Bu medyada çalışanların bir bölümü gerçek görüşleri ne olursa olsun bunu kamuoyu önünde dile getirme hakkına sahip değil.
Çünkü buna kalkışan anında kapının önüne konuluyor.
Durum böyle olunca, gerçek fikrini asla ortaya koyamayan ama bu medyada, özellikle de kamuoyu önünde görünen herkesin “yandaş, yalaka, tetikçi” sıfatını hak etmesi kaçınılmaz.
Doğal olarak bu medyada çalışan herkes bunu biliyor.
Bir kısmı ise aslında rahatsız.
Gerçek fikrini asla söyleyemediği halde saray tarafından cezalandırılmayanlar bazı tavır ve davranışlarının arkasına sığınarak “ben tarafsızım, gerektiğinde fikrimi söylerim, kimseden korkmam” türü çıkışlar yapıyorlar.

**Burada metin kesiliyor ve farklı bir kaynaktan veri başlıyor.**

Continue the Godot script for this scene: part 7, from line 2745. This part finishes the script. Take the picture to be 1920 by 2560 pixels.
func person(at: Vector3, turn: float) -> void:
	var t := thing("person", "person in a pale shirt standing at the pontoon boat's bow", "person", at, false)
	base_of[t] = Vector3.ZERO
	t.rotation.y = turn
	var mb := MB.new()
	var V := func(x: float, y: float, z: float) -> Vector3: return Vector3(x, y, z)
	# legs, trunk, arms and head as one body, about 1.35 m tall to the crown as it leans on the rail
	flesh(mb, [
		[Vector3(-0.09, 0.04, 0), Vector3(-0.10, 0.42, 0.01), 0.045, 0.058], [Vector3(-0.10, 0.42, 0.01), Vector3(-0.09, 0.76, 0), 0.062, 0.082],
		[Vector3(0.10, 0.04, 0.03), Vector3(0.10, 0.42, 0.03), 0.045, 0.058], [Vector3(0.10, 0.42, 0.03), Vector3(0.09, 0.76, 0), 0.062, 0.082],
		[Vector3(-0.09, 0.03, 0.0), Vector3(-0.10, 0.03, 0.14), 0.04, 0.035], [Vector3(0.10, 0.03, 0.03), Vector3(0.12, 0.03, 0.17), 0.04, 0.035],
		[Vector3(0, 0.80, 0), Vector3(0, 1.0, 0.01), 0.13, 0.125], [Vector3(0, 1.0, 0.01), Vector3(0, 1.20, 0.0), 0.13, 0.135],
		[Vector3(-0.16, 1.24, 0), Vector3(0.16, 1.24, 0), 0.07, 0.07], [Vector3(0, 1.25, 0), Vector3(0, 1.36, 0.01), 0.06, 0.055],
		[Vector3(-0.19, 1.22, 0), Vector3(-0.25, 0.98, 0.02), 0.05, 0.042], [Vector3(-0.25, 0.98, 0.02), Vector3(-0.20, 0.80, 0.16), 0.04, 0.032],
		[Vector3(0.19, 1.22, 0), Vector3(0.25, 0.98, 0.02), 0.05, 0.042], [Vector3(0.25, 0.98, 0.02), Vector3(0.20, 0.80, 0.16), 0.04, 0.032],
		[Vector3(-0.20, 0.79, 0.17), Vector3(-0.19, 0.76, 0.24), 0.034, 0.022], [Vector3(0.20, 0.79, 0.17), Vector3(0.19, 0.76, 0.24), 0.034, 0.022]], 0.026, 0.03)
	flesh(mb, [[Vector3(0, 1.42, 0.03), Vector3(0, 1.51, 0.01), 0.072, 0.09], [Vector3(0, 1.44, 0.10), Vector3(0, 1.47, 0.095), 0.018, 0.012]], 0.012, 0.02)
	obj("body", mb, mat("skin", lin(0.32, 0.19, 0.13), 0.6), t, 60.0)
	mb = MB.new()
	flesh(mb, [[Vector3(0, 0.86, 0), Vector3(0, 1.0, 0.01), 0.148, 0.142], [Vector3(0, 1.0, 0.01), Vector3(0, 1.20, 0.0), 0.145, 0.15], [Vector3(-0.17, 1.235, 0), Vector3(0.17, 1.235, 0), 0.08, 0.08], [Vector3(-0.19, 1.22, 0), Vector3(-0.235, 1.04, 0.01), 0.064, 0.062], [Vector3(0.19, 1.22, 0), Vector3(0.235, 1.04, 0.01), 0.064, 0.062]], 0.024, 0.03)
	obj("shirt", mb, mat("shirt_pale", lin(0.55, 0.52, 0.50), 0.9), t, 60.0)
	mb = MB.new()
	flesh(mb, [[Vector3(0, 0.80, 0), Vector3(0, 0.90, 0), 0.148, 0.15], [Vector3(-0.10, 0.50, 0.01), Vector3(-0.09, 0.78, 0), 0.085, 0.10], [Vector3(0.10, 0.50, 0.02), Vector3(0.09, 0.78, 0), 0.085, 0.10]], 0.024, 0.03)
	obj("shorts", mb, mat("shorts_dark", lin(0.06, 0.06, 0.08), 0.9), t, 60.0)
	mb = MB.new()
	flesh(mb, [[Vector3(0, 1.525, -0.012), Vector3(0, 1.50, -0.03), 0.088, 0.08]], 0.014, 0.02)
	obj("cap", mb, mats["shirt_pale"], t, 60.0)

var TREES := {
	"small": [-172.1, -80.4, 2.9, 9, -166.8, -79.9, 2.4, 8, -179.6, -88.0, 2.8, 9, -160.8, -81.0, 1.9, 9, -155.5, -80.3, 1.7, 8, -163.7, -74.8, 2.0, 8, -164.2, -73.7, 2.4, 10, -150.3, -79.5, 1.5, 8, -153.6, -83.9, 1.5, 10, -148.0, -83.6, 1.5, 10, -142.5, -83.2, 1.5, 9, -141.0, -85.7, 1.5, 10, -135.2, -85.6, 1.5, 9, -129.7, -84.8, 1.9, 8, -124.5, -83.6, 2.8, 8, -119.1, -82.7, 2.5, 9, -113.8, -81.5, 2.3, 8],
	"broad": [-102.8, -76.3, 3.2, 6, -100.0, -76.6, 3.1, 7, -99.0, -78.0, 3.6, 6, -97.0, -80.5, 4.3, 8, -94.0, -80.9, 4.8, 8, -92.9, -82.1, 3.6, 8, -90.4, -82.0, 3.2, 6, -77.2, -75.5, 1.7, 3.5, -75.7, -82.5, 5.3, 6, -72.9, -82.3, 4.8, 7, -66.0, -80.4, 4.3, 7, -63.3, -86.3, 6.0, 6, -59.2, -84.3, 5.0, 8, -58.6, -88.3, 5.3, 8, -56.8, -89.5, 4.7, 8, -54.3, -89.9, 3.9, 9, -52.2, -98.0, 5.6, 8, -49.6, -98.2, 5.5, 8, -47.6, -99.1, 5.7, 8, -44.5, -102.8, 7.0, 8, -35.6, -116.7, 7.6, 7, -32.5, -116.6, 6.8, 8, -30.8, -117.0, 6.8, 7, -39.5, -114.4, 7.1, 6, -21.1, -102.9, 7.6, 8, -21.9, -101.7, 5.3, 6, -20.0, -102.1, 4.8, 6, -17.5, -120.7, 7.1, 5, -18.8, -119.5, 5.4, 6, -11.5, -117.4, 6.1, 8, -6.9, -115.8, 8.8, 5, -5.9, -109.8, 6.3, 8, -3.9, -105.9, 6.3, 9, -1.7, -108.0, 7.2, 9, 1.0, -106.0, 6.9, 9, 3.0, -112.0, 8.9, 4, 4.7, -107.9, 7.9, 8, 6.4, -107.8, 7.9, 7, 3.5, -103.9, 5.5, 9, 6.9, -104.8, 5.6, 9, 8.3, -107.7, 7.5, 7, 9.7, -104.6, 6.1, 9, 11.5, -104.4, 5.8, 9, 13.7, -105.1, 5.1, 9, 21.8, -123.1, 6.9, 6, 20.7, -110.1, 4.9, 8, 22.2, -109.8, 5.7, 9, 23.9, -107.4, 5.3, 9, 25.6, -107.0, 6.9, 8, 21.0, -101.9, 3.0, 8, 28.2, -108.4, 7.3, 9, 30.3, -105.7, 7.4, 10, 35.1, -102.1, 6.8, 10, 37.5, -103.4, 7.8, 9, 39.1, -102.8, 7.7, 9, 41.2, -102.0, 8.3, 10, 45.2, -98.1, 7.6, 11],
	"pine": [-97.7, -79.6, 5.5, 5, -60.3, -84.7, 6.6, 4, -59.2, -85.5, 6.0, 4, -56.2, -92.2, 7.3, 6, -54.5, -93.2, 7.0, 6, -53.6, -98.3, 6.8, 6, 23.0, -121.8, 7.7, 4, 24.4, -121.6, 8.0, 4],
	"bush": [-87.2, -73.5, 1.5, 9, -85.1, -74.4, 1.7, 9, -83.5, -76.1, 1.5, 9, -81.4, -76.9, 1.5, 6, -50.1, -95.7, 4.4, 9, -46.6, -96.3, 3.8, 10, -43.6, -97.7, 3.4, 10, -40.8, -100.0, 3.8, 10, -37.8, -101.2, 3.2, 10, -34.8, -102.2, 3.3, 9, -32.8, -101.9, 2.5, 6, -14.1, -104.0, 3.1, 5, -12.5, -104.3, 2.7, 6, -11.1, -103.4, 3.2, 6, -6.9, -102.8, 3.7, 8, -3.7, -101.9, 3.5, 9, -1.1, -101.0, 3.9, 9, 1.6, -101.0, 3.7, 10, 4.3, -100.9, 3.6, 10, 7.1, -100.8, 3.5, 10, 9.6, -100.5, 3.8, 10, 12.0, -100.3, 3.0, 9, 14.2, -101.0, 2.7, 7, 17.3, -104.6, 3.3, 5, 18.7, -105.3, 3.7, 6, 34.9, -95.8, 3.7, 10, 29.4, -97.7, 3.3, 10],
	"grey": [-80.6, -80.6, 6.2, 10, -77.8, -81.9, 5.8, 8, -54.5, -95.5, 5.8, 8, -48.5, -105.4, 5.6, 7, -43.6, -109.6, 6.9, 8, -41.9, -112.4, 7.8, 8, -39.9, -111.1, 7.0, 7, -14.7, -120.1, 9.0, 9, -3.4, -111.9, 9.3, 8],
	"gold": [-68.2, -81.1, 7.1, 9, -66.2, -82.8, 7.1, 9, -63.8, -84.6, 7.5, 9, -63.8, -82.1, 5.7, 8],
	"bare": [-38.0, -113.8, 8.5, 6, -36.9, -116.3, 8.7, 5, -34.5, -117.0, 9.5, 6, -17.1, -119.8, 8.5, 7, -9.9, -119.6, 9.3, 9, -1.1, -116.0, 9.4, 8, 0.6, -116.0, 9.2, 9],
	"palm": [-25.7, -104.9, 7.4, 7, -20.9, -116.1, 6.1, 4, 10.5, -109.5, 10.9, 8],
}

Aynı sayfada iktidara bir iyi bir kötü gönderme yaparak kendilerini kurtardıklarını sanıyorlar.
Oysa gerçek bu değil ve bunu herkes biliyor.
Kimse kendine bahane aramasın.
Bu medyada çalışan herkes yandaştır.
Değilse çıksın açıklasın, başına geleceği peşinen kabullensin ve “ekmek parası” ucuzluğunun arkasına sığınmasın.
Bu konuda yaşanan son medya kavgası çok ibretlik.
Yandaşların en önde gidenlerinden, parmak salladığı hemen herkesi işinden attıran, saray adına medya raconu kesen Cem Küçük kendini “çok farklı konumda” gören ve herkesin de böyle düşündüğünü sanan Ahmet Hakan’ı bir kalemde harcayıverdi.